Phase 2 — Cluster A fails and clients request failover to target Cluster B

If Cluster A stops responding because of an unexpected failure, fail over to Cluster B.

Steps

  1. From Cluster B, promote the target volumes in Cluster B. This transforms the original target volumes (B1, B2, .. Bn) to standalone NAS volumes and makes them writable.
  2. Delete the replication policies for the original source volumes (A1, A2, .., An).
  3. Apply the source volume configuration from the original source volumes in Cluster A to the target volumes in Cluster B.
  4. Restore the users and groups configuration from Cluster A. This restores the Cluster B users and groups to Cluster A settings.
  5. Ensure that Cluster B is used to temporarily serve client requests during the failover time.
    1. Choose one of the following options:
      • IP address-based failovers: Change the IP addresses for Cluster B to match the IP addresses used by Cluster A. Existing client connections might break and might need to be re-established.
      • DNS-based failovers: Point the DNS names from your DNS server to Cluster B instead of Cluster A.

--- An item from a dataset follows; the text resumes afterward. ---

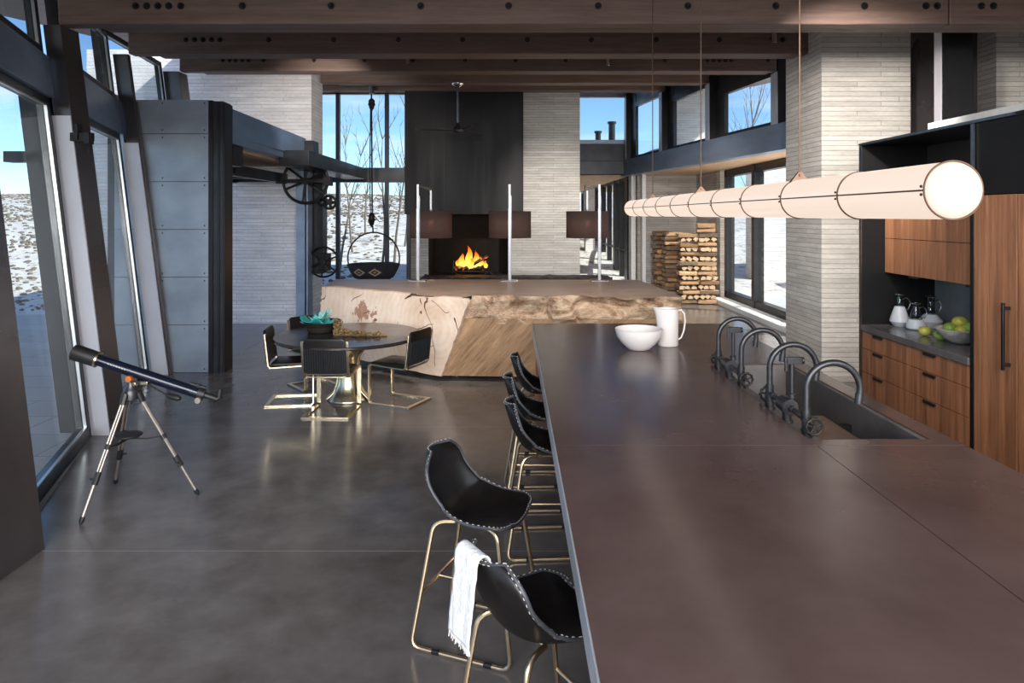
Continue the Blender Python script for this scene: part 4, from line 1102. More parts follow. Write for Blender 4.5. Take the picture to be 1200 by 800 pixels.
def make_chair():
    root = thing('dining_chair', '', 'chair', group='cantilever chairs around the round table')
    for s in (-1, 1):
        y = s*0.225
        P = [(-0.275,y,0.80),(-0.235,y,0.455),(-0.215,y,0.425),(0.22,y,0.445),(0.245,y,0.425),(0.245,y,0.03),(0.225,y,0.008),(-0.25,y,0.008)]
        mb = MB(); mb.ribbon(P, 0.046, 0.016); mb.build('side_frame', M['gold'], root, bev=0.002)
    mb = MB(); mb.box(-0.276,-0.230,-0.248,0.248,0.001,0.017); mb.build('floor_bar', M['gold'], root, bev=0.002)
    for xa, xb, za in ((0.215,0.249,0.425), (-0.235,-0.205,0.415)):
        mb = MB(); mb.box(xa,xb,-0.21,0.21,za,za+0.012); mb.build('seat_rail', M['gold'], root, bev=0.002)
    mb = MB(); mb.grid(lambda u, v: Vector((-0.215+0.455*u, -0.205+0.41*v, 0.45+0.012*math.sin(PI*v)*math.sin(PI*u)+0.015*u**6*0)), 12, 12); mb.build('seat', M['leather'], root, solid=0.035, bev=0.008)
    def bp(u, v):
        z = 0.47+0.36*v; x = -0.238-0.105*(v**1.0)*0.42+0.0-0.02*(1-(2*u-1)**2)*0.6
        w = 0.222*(1 if v < 0.86 else 0.86+0.14*math.sqrt(max(0, 1-((v-0.86)/0.14)**2)))
        return Vector((x, (2*u-1)*w, z))
    mb = MB(); mb.grid(bp, 14, 18); bk = mb.build('backrest', M['leather'], root, solid=0.026, bev=0.006)
    mb = MB()
    for k in range(17):
        u = 0.05+0.9*k/16
        mb.tube([bp(u, v_)+Vector((-0.016,0,0)) for v_ in (0.0,0.2,0.4,0.6,0.70)], 0.0085, 6)
    mb.build('ribbing', M['leather_out'], bk)
    mb = MB()
    for k in range(16): 
        u = 0.08+0.84*k/15; p = bp(u, 0.0)
        mb.tube([p+Vector((-0.018,-0.006,-0.008)), p+Vector((-0.018,0.006,-0.016))], 0.002, 5)
    mb.build('lacing', M['thread'], bk)
    return root
ch = make_chair()
ch.location = (-1.92, 7.30, 0); ch.rotation_euler = (0, 0, math.radians(88)); ch['label'] = 'dining chair with its ribbed black back turned to the camera'
dup(ch, (-2.47, 7.74, 0), math.radians(8), 'dining chair seen side-on, near the open side doorway')
dup(ch, (-1.27, 7.70, 0), math.radians(156), 'dining chair between the round table and the bar stools')
dup(ch, (-2.42, 8.40, 0), math.radians(-50), 'dining chair behind the table, half hidden by the black bowl')
# black bowl, teal glass, gold branch
c = at(398, 386, 7.95); c.z = 0.741
mb = MB(); mb.lathe([(0,0),(0.13,0.0),(0.145,0.01),(0.155,0.05),(0.175,0.085),(0.235,0.12),(0.238,0.128),(0.225,0.125),(0.16,0.09),(0.13,0.05),(0,0.03)], (c.x,c.y,c.z), 40)
bw = tag(mb.build('black_bowl', M['table'], loc=c, auto=60), 'black footed bowl on the round table holding teal glass', 'bowl'); bw.location.x = c.x-0.22
bc = Vector((c.x-0.22, c.y, c.z))
M['teal'] = pm('teal_glass', (0.05,0.50,0.46), (0.02,0.26,0.25), 5, 0.12, 0.1, coat=1.0)
M['teal_pale'] = pm('pale_teal_glass', (0.45,0.80,0.76), (0.10,0.50,0.48), 6, 0.12, 0.1, coat=1.0)
mb = MB()
def petal(mb, c, r, seed, tilt):
    rr = random.Random(seed)
    def fn(u, v):
        a = 2*PI*u; q = v
        w = r*q*(1+0.22*math.sin(3*a+seed)+0.12*math.sin(7*a))
        p = Vector((w*math.cos(a), w*math.sin(a), 0.065*q*q*(1+0.5*math.sin(5*a+seed))))
        return Matrix.Rotation(tilt, 3, 'Y') @ p+c
    mb.grid(fn, 40, 8)
petal(mb, bc+Vector((-0.02,0,0.09)), 0.175, 3, 0.12)
o = mb.build('glass_flower', M['teal'], loc=bc+Vector((0,0,0.08)), solid=0.006, auto=180); tag(o, 'ruffled teal glass flower in the black bowl', 'ornament')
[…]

        Ensure that the DNS server on Cluster B is the same as the DNS server or in the same DNS farm as the DNS server of Cluster A. Existing client connections might break and might need to be re-established. You must unmount and re-mount the NFS exports on the clients.

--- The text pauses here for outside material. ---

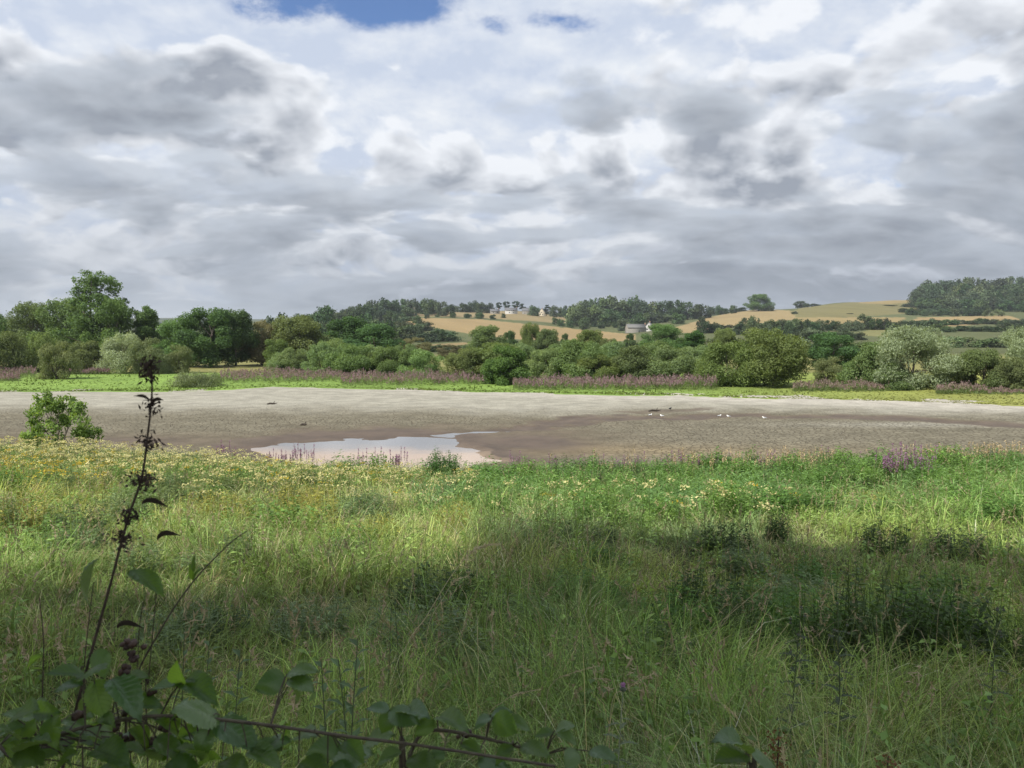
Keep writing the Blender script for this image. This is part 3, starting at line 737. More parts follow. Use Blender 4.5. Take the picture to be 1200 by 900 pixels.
tree('hill_2', 626, 14, 358, 'dark round tree in front of the skyline houses', t_, d=930)
tree('pine_1', 640, 9, 357.5, 'dark pointed conifer right of the skyline houses', t_, d=980, name='conifer_tree')
row(648, 672, 1000, [(648, 361), (672, 358)], 7, 10, H4, 'small skyline tree between the pointed conifer and the big round trees', 'small skyline trees')
Lb = 'big rounded tree of the clump above the barn'
row(676, 828, 900, [(676, 356), (690, 351), (720, 350), (733, 347), (750, 352), (790, 354), (810, 353.5), (828, 358)], 12, 21, H4+['hillw_0'], Lb, 'tree clump above the barn', jit=1.3)
row(672, 740, 770, [(672, 361), (700, 359), (740, 366)], 12, 19, ['hillw_0', 'hill_1', 'hill_0'], Lb, 'tree clump above the barn', jit=1.3)
row(752, 800, 770, [(752, 368), (800, 366)], 13, 17, ['hillw_0', 'hill_2'], Lb, 'tree clump above the barn')
tree('hill_1', 685, 14, 372, 'round dark field tree on the upper edge of the golden field', t_, d=700)
tree('hill_2', 729, 14, 373.5, 'dark round tree left of the grey barn', t_, d=690)
tree('hill_0', 748, 19, 366.5, 'dark round tree right above the grey barn', t_, d=720)
row(650, 730, 760, [(650, 374), (730, 377)], 9, 8, H4, 'small hedge bush along the top of the golden field', 'hedge bushes on the golden field', 'bush', 1.0)
row(500, 600, 800, [(500, 367), (600, 368)], 16, 7, H4, 'lone hedge bush between the two golden fields', 'hedge between the golden fields', 'bush', 1.0)
tree('hill_0', 509, 11, 363, 'round field tree at the left end of the upper golden field', t_, d=900)
tree('hill_1', 548, 10, 367.5, 'dark round bush in the hedge below the hilltop wood, left one', b, d=820)
tree('hill_2', 561, 12, 367, 'dark round bush in the hedge below the pines', b, d=820)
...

    2. (Single NAS volume failovers) Manually update the DNS entry for the NAS volume that was failed over. This redirects clients that are accessing this volume from Cluster A to Cluster B, while other clients keep accessing other volumes using the same DNS name. Client systems might need to refresh their DNS cache.
    3. (Single NAS volume failovers) To force SMB and NFS clients to Cluster B, you must delete the SMB shares and NFS exports on Cluster A. This forces the SMB and NFS clients to reconnect, at such time they are connected to Cluster B. After restoring the source volume’s configuration on Cluster B, all of the SMB shares and NFS exports will be present on the target volume (on Cluster B), so no SMB share/NFS export configuration information is lost.

      The failed over volume can now be accessed using the exact same DNS name and SMB share/NFS export name as it was when hosted on Cluster A, except now it is hosted on Cluster B.

    4. Join Cluster B to the AD server or LDAP/NIS.

      Ensure that the AD server and LDAP server are in the same AD/LDAP farm or same server.